*What you will do:* Starting at the first line of the data below, write out each line exactly until you reach the line containing "q = nn.to_track_quat('Z', 'Y').to_matrix()", and include that line too.

*Dataset excerpt:*
***

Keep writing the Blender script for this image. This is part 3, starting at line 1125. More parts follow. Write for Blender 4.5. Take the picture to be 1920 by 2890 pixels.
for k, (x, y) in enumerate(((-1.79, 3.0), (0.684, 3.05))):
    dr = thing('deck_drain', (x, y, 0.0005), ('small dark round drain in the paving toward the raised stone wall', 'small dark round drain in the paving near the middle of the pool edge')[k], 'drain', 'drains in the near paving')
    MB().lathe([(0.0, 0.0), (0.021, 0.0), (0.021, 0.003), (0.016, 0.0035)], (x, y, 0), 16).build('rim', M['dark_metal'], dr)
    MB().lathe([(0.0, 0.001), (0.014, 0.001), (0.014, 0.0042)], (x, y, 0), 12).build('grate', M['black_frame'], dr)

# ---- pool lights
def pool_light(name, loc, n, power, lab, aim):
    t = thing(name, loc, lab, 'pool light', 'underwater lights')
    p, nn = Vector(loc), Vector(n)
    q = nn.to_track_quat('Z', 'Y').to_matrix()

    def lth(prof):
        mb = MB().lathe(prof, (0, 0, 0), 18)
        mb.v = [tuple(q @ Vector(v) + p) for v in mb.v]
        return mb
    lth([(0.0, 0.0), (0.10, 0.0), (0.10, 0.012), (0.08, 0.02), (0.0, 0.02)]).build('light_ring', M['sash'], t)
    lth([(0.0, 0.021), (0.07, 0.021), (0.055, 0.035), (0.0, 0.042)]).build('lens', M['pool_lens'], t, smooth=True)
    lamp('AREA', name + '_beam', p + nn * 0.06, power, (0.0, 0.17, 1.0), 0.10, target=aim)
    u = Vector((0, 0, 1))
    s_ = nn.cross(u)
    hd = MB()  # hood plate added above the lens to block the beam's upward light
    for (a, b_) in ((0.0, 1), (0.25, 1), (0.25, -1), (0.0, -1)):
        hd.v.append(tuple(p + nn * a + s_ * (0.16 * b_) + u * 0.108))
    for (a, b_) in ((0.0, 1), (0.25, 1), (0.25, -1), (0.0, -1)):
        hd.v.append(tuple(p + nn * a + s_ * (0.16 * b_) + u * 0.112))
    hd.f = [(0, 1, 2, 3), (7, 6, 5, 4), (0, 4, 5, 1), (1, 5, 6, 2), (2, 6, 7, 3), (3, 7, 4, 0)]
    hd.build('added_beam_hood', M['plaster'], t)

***

*Answer for this exercise:*
Keep writing the Blender script for this image. This is part 3, starting at line 1125. More parts follow. Write for Blender 4.5. Take the picture to be 1920 by 2890 pixels.
for k, (x, y) in enumerate(((-1.79, 3.0), (0.684, 3.05))):
    dr = thing('deck_drain', (x, y, 0.0005), ('small dark round drain in the paving toward the raised stone wall', 'small dark round drain in the paving near the middle of the pool edge')[k], 'drain', 'drains in the near paving')
    MB().lathe([(0.0, 0.0), (0.021, 0.0), (0.021, 0.003), (0.016, 0.0035)], (x, y, 0), 16).build('rim', M['dark_metal'], dr)
    MB().lathe([(0.0, 0.001), (0.014, 0.001), (0.014, 0.0042)], (x, y, 0), 12).build('grate', M['black_frame'], dr)

# ---- pool lights
def pool_light(name, loc, n, power, lab, aim):
    t = thing(name, loc, lab, 'pool light', 'underwater lights')
    p, nn = Vector(loc), Vector(n)
    q = nn.to_track_quat('Z', 'Y').to_matrix()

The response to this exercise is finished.